**WHAT THE EXERCISE ASKS**
Extract the text of every entry below exactly; leave images out.

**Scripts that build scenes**
#####

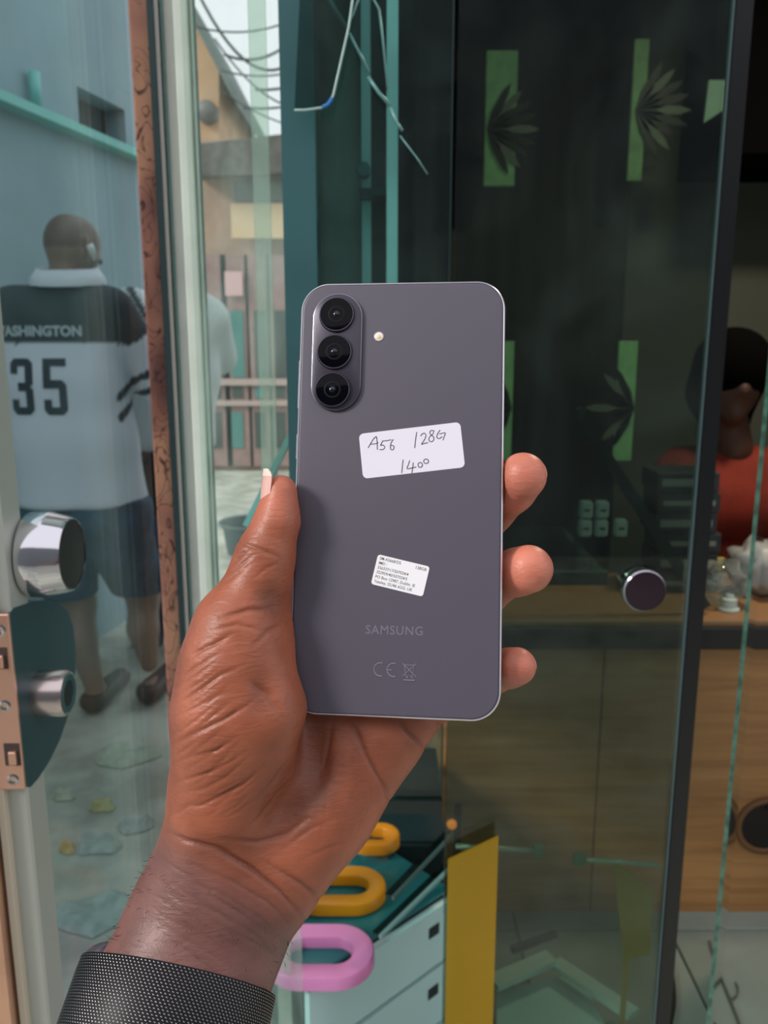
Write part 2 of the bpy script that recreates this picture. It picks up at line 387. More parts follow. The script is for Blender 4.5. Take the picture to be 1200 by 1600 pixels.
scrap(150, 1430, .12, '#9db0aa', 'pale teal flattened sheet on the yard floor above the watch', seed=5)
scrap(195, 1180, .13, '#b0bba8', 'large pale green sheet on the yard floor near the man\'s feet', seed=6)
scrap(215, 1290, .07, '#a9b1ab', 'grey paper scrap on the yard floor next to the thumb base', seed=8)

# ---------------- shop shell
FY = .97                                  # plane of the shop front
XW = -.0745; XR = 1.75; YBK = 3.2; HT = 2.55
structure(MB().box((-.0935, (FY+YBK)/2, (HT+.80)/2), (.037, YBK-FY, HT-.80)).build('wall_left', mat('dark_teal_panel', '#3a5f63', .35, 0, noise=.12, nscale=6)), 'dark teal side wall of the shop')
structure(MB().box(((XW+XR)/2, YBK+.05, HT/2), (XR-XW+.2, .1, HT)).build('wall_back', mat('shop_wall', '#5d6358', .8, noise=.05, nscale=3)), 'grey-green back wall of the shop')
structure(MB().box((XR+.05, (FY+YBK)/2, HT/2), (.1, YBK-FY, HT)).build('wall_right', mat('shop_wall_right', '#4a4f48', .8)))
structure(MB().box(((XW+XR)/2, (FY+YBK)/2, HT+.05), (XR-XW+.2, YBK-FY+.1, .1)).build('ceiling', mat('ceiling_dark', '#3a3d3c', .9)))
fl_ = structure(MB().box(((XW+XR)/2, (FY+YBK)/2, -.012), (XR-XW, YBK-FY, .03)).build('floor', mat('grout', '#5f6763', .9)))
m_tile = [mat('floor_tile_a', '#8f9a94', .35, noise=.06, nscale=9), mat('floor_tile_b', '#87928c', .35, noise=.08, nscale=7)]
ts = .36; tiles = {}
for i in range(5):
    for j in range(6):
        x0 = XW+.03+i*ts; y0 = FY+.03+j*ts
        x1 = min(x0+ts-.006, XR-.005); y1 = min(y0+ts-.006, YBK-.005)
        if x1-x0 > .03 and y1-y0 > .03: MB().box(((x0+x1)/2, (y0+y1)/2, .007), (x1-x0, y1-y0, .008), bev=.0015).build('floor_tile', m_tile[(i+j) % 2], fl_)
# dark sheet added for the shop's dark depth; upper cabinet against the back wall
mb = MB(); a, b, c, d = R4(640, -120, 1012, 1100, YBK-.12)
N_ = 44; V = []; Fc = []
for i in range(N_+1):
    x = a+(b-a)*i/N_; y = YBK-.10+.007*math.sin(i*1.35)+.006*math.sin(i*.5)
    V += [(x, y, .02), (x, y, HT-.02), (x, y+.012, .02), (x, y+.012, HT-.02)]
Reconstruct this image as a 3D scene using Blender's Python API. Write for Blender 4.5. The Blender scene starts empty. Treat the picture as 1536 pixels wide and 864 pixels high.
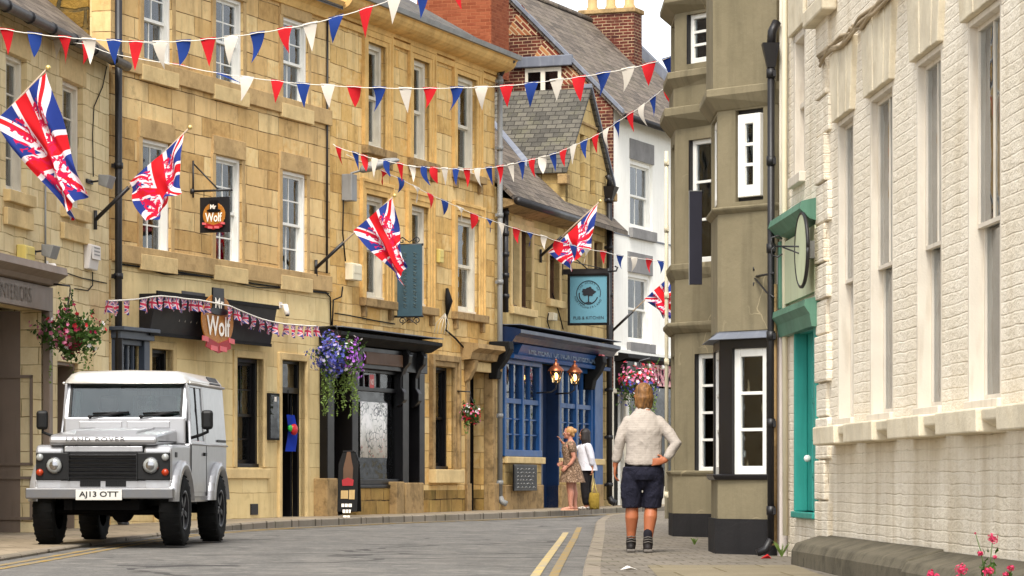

#####

**REPLY TO THE TASK**
Write part 2 of the bpy script that recreates this picture. It picks up at line 387. More parts follow. The script is for Blender 4.5. Take the picture to be 1200 by 1600 pixels.
scrap(150, 1430, .12, '#9db0aa', 'pale teal flattened sheet on the yard floor above the watch', seed=5)
scrap(195, 1180, .13, '#b0bba8', 'large pale green sheet on the yard floor near the man\'s feet', seed=6)
scrap(215, 1290, .07, '#a9b1ab', 'grey paper scrap on the yard floor next to the thumb base', seed=8)

# ---------------- shop shell
FY = .97                                  # plane of the shop front
XW = -.0745; XR = 1.75; YBK = 3.2; HT = 2.55
structure(MB().box((-.0935, (FY+YBK)/2, (HT+.80)/2), (.037, YBK-FY, HT-.80)).build('wall_left', mat('dark_teal_panel', '#3a5f63', .35, 0, noise=.12, nscale=6)), 'dark teal side wall of the shop')
structure(MB().box(((XW+XR)/2, YBK+.05, HT/2), (XR-XW+.2, .1, HT)).build('wall_back', mat('shop_wall', '#5d6358', .8, noise=.05, nscale=3)), 'grey-green back wall of the shop')
structure(MB().box((XR+.05, (FY+YBK)/2, HT/2), (.1, YBK-FY, HT)).build('wall_right', mat('shop_wall_right', '#4a4f48', .8)))
structure(MB().box(((XW+XR)/2, (FY+YBK)/2, HT+.05), (XR-XW+.2, YBK-FY+.1, .1)).build('ceiling', mat('ceiling_dark', '#3a3d3c', .9)))
fl_ = structure(MB().box(((XW+XR)/2, (FY+YBK)/2, -.012), (XR-XW, YBK-FY, .03)).build('floor', mat('grout', '#5f6763', .9)))
m_tile = [mat('floor_tile_a', '#8f9a94', .35, noise=.06, nscale=9), mat('floor_tile_b', '#87928c', .35, noise=.08, nscale=7)]
ts = .36; tiles = {}
for i in range(5):
    for j in range(6):
        x0 = XW+.03+i*ts; y0 = FY+.03+j*ts
        x1 = min(x0+ts-.006, XR-.005); y1 = min(y0+ts-.006, YBK-.005)
        if x1-x0 > .03 and y1-y0 > .03: MB().box(((x0+x1)/2, (y0+y1)/2, .007), (x1-x0, y1-y0, .008), bev=.0015).build('floor_tile', m_tile[(i+j) % 2], fl_)
# dark sheet added for the shop's dark depth; upper cabinet against the back wall
mb = MB(); a, b, c, d = R4(640, -120, 1012, 1100, YBK-.12)
N_ = 44; V = []; Fc = []
for i in range(N_+1):
    x = a+(b-a)*i/N_; y = YBK-.10+.007*math.sin(i*1.35)+.006*math.sin(i*.5)
    V += [(x, y, .02), (x, y, HT-.02), (x, y+.012, .02), (x, y+.012, HT-.02)]
Reconstruct this image as a 3D scene using Blender's Python API. Write for Blender 4.5. The Blender scene starts empty. Treat the picture as 1536 pixels wide and 864 pixels high.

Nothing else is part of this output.